R.I.P. Oscar- and Emmy-winning actor Cloris Leachman

R.I.P. Oscar- and Emmy-winning actor Cloris Leachman
Cloris Leachman as Ruth Popper in the 1971 film The Last Picture Show Photo: John Springer Collection/Corbis

Cloris Leachman died of natural causes yesterday in Encinitas, California, Variety reports. “It’s been my privilege to work with Cloris Leachman, one of the most fearless actresses of our time,” her longtime manager Juliet Green said in a statement confirming her passing. “There was no one like Cloris. With a single look she had the ability to break your heart or make you laugh ’till the tears ran down your face. You never knew what Cloris was going to say or do and that unpredictable quality was part of her unparalleled magic.” She was 94.

Leachman was an extraordinarily successful and hard-working actor. She held the record for many years for the most Primetime Emmys wins by a single performer with eight. (Julia-Louis Dreyfus tied that record in 2017.) Leachman also won an Oscar for Peter Bogdanovich’s The Last Picture Show in 1972.

She was born in Des Moines in 1926; her father was heir to a lumber family. After attending Northwestern University, she competed in the Miss America pageant in 1946, and started acting soon afterward in anthology programs from the earliest day of television like The Ford Theatre Hour and Actor’s Studio. She made her film debut in 1955 in the Mike Hammer film noir Kiss Me Deadly. She continued to work steadily, stepping in as Timmy’s adoptive mother in the last half of season four of Lassie in 1957, while appearing on shows like Dr. Kildare and 77 Sunset Strip into the ’60s. IMDB notes that on Christmas Eve in 1962, she appeared in three prime-time television series as a guest star: Stoney Burke, Saints And Sinners, and The New Loretta Young Show.

On the big screen, she had a small part in 1969’s Butch Cassidy And The Sundance Kid starring Paul Newman and Robert Redford. But she made her biggest screen impact in 1971’s The Last Picture Show, playing a neglected wife who has an affair with a much younger man. The way Leachman transforms in the role won her the award: She changes from a dowdy housewife to an absolutely radiant woman in love.

By this point she was also starring in The Mary Tyler Moore Show as Mary’s glamorous but flighty friend Phyllis, married to the mysterious, never-seen Lars. As with so many of MTM’s side characters, Phyllis was spun off into her own series, which ran in the mid-’70s and won Leachman a Golden Globe for Best Actress In A Television Series-Comedy.

Around this same time, Leachman she had also become a regular player in Mel Brooks’ stable of actors, appearing as Frau Blücher in Young Frankenstein (in a Golden Globe-nominated performance) and Nurse Diesel in High Anxiety.

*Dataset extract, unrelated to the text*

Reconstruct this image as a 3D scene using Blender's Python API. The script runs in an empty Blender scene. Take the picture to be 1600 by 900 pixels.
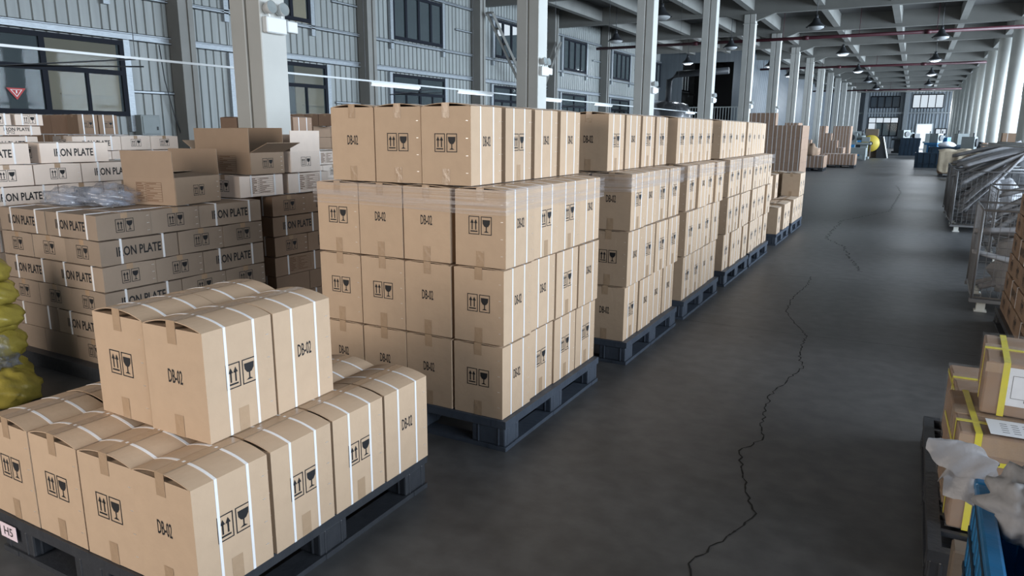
import bpy, bmesh, math, random
from mathutils import Vector, Matrix
random.seed(7)
C = bpy.context.scene.collection
PI = math.pi
rad = math.radians

# ------------------------------------------------------------------ camera
CAM_H = 1.6
yaw, pitch, roll = rad(28.7328), rad(12.3315), rad(0.35)
fw = Vector((-math.sin(yaw)*math.cos(pitch), math.cos(yaw)*math.cos(pitch), -math.sin(pitch)))
r0 = fw.cross(Vector((0, 0, 1))).normalized(); u0 = r0.cross(fw)
rt = r0*math.cos(roll) + u0*math.sin(roll); up = u0*math.cos(roll) - r0*math.sin(roll)
cd = bpy.data.cameras.new('camera'); cam = bpy.data.objects.new('camera', cd); C.objects.link(cam)
cam.matrix_world = Matrix(((rt.x, up.x, -fw.x, 0), (rt.y, up.y, -fw.y, 0), (rt.z, up.z, -fw.z, CAM_H), (0, 0, 0, 1)))
cd.sensor_width = 36; cd.lens = 36*1120/1600; cd.clip_end = 400; cd.clip_start = 0.05
bpy.context.scene.camera = cam

# ------------------------------------------------------------------ world, daylight, exposure
sc = bpy.context.scene
sc.view_settings.view_transform = 'Standard'; sc.view_settings.look = 'None'
sc.view_settings.gamma = 1; sc.view_settings.use_curve_mapping = False
sc.view_settings.exposure = 0.0
w = bpy.data.worlds.new('sky'); sc.world = w; w.use_nodes = True
bg = w.node_tree.nodes['Background']; bg.inputs[0].default_value = (0.80, 0.90, 1.0, 1); bg.inputs[1].default_value = 1.3

def area(name, loc, rot, sx, sy, power, col=(0.86, 0.93, 1.0), spread=180):
    l = bpy.data.lights.new(name, 'AREA'); l.shape = 'RECTANGLE'; l.size = sx; l.size_y = sy
    l.energy = power; l.color = col; l.spread = rad(spread)
    o = bpy.data.objects.new(name, l); C.objects.link(o); o.location = loc; o.rotation_euler = rot
    return o
# daylight entering through the window bands of the right-hand wall (x = 9)
for k, (y, L, p) in enumerate([(2, 14, 1250), (17, 14, 1600), (32, 14, 2100), (47, 14, 2300), (64, 18, 2600), (82, 16, 2600)]):
    area('window_daylight', (8.85, y, 3.3), (0, rad(90), 0), 3.8, L, p, (0.80, 0.90, 1.0) if k == 0 else (0.72, 0.86, 1.0), 130 if k == 0 else 96)
# added warm fill behind the camera, placed to light the near stack fronts
area('front_fill', (-4.5, -3.8, 2.6), (rad(90), 0, 0), 5.0, 3.4, 330, (1.0, 0.87, 0.74))
# windows of the far end wall and a weak share through the left-hand windows
area('window_daylight', (0.9, 91.4, 5.0), (rad(-90), 0, 0), 3.0, 1.4, 500)
area('window_daylight', (-13.6, 20, 2.7), (0, rad(-90), 0), 1.2, 44, 120)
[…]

In addition to her film career, she continued her TV guest spot work, appearing as Queen Hippolyta in The New Original Wonder Woman and several times on The Love Boat. (Her IMDB page lists almost 300 entries.) Other prominent TV roles include replacing Charlotte Rae on The Facts Of Life (1986-88), Ruth on Touched By An Angel (1997-2003), Maw Maw on Raising Hope (2010-14), a voice role as Dr. Doofenshmirtz’s Mom on Phineas And Ferb (2009-14), and winning two Emmys for her portrayal of Ida on Malcolm In The Middle (2001-06). Most recently, she played Zorya Vechernyaya on American Gods (2017-19).

One of Leachman’s more recent appearances as herself may be among her most memorable: In 2008, at the age of 82, she became Dancing With The Stars’ oldest-ever female contestant. Her typically spirited self won her many DWTS fans before getting eliminated in week six of the show’s seventh season, announcing, “I’m not leaving!” (“I’m afraid you are,” host Tom Bergeron responded.) The following year, she was the grand marshal for the New Year’s Day Tournament Of Roses Parade and Rose Bowl Game in Pasadena, California. She also published Cloris: My Autobiography in 2009, and was inducted into the Television Academy Hall Of Fame in 2011.

Leachman also was a strong advocate for the animal-rights group PETA, posing in a dress made of cabbage for a PETA “Let Vegetarianism Grow on You” ad, for example, or filming a video encouraging people to neuter their pets. She and George Englund, her husband of 25 years, were divorced in 1978; she is survived by four children, six grandchildren, and a plethora of film and TV credits.